Early on Sunday, EU leaders struggled with plans to rescue Greece from financial collapse. In an attempt to revive bailout funds, European Commission President Juncker proposed utilizing the EU budget as collateral for loans of €8.6 billion to Greece. This proposal discards an agreement that protects Britain from having to contribute to Eurozone bailouts.

After the signing of this agreement, David Cameron had informed the House of Commons that country will no longer have to contribute to bailouts. This deal was also used as proof of Cameron’s ability to renegotiate the country’s EU membership.

The party manifesto of 2015 says:

We took Britain out of Eurozone bailouts, including for Greece—the first ever return of powers from Brussels.

Cameron had tried his best to prevent Juncker from being appointed as the president of the European Commission.

Osborne recently informed his counterparts that the plan could be out-voted. According to a source in the Treasury:

Our Eurozone colleagues have received the message loud and clear that it would not be acceptable for this issue of British support for Eurozone bailouts to be revisited. The idea that British taxpayers’ money is going to be on the line in this latest Greek deal is a non-starter.

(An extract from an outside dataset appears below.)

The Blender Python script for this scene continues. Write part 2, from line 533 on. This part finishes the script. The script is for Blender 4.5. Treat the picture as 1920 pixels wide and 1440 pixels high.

Greek Prime Minister Alexis Tsipras agreed to the demands of Germany that Greece should agree to an austerity package if it wants bailout loans of €86 billion, which will be paid from a rescue fund called European Stability Mechanism (ESM), created in October 2012 by Eurozone states.

Till this fund becomes available, Greece will have to get €12 billion to save itself from economic collapse. On Monday, it has to repay €4.2 billion to the European Central Bank.

Juncker therefore wants to revive a loan facility called European Financial Stabilization Mechanism (EFSM), which was used to save Portugal and Ireland from similar situations. To make this facility work, funds have to be borrowed from international markets with the EU budget as collateral.

Commenting on the UK deal, an EU official stated:

The council decision is a political agreement, and it can be argued that it does not prevent the activation of mechanism.